I just found out the guy I love that I work with at Walmart, family is homophobic.
Like the guy knows I'm gay and he's nice to me, but his family, especially his father are extreme Christians who protest gay marriage and hate it. They even hate Halloween because they say it's a Satanistic holiday. It's just like ugh. I can never actually be friends with him then, because his family won't allow it or anything else.
It's just weird that I fell for a guy whose family hates my kind.
Why is it so complicated? I remember wondering what love was because I never experienced it, but since I have, I just want it to go away.
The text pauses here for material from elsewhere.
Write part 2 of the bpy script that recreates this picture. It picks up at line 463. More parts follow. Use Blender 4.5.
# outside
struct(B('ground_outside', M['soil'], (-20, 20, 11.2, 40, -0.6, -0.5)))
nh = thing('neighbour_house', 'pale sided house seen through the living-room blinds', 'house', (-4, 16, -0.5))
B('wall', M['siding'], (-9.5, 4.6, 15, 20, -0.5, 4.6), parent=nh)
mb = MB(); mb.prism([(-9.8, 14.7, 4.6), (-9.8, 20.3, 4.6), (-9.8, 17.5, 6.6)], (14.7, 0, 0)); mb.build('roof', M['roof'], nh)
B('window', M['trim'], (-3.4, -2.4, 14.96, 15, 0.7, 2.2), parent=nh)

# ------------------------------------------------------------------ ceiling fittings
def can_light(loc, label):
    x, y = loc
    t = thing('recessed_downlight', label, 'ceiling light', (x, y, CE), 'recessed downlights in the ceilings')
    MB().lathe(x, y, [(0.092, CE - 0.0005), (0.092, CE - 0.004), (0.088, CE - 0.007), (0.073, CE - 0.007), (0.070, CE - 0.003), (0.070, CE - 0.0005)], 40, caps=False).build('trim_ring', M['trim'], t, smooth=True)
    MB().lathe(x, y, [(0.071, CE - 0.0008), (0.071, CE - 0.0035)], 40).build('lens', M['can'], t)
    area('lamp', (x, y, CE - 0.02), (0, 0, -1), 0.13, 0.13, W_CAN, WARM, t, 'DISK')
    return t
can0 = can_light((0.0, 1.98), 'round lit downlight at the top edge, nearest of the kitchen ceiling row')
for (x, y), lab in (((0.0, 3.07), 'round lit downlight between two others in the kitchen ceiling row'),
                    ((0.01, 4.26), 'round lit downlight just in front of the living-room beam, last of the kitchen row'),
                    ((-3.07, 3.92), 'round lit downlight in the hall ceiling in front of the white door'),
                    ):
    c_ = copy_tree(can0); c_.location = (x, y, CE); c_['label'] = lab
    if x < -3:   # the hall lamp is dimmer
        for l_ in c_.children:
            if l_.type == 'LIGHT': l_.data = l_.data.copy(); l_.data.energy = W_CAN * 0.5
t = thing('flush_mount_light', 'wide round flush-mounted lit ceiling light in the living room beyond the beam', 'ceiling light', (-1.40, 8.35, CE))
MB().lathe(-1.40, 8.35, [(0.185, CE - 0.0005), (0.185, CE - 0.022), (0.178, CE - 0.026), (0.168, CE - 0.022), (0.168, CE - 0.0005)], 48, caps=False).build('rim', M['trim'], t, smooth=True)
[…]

It's just a burden for me, it sends my emotions in chaos and makes me feel crazy half the time.
Honestly, It's hard to be in love with someone you know doesn't love you back.
I didn't even mean to fall in love, it just happen.
I try to forget it or ignore it, but I can't.
The fact that I work with him and see him almost everyday doesn't help either.
He knows how I feel too, all my coworkers know.They said it was obvious, but I wish they wouldn't had told him, even if it was obvious to everyone. It just made things awkward for me.
He doesn't care how I feel though, he still treats me the same as before. He's just being nice though.I'm completely fine with being just friends with him too because he's an amazing person in my opinion, my feelings just complicate things and I wish there was a way to kill them.
I honestly just don't know what to do.I figured I'd ask people on tengaged because this site is full of cold-hearted bitches that probably could teach me how to shut my emotions off so they don't get in the way.
So to everyone that mailed me asking me to gift them, sorry, but I don't have any T$ left to gift you, if I was asked sooner, I would had gifted you guys because I just wanted to get rid of the T$, I have no use for it anymore really, but nobody asked, so I just gifted 2 of my friends.